→ **Data provided**
==================================================

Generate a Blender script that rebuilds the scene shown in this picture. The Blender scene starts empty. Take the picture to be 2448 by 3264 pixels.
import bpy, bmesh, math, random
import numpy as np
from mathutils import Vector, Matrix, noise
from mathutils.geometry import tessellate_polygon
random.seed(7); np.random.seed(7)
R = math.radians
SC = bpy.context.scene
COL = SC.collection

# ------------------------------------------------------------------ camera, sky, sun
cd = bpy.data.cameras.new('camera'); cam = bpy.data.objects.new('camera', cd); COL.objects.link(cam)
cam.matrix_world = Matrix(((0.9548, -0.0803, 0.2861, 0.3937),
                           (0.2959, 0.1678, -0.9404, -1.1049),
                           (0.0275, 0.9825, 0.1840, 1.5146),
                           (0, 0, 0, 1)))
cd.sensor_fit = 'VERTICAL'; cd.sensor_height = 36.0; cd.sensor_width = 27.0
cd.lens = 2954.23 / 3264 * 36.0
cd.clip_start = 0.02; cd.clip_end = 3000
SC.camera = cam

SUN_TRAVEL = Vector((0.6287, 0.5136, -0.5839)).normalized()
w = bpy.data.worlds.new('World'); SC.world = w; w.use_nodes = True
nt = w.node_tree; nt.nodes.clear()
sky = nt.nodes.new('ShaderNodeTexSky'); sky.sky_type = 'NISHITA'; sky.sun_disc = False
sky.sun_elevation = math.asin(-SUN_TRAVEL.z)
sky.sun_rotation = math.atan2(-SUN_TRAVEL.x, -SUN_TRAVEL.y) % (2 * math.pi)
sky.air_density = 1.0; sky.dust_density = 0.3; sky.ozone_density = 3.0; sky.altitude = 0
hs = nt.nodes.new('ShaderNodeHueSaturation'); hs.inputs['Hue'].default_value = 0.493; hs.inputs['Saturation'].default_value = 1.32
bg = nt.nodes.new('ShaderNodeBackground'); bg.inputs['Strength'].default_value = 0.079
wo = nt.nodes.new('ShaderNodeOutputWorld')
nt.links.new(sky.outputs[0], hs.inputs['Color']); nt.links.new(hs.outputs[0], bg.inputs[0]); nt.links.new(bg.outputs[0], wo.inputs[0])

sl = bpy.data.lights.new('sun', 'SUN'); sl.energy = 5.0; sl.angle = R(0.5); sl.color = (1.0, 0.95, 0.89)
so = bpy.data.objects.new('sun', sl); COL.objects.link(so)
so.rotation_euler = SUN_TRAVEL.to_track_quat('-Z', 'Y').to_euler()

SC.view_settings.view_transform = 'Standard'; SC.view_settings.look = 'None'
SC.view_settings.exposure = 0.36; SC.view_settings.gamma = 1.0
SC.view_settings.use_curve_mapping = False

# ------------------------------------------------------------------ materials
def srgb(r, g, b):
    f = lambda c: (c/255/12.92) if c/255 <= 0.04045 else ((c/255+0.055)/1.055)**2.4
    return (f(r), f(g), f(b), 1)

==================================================

→ **Your goal**
Return only the lines from the beginning of the material up to and including the line with "COL = SC.collection", exactly as written.

→ **Written response**
Generate a Blender script that rebuilds the scene shown in this picture. The Blender scene starts empty. Take the picture to be 2448 by 3264 pixels.
import bpy, bmesh, math, random
import numpy as np
from mathutils import Vector, Matrix, noise
from mathutils.geometry import tessellate_polygon
random.seed(7); np.random.seed(7)
R = math.radians
SC = bpy.context.scene
COL = SC.collection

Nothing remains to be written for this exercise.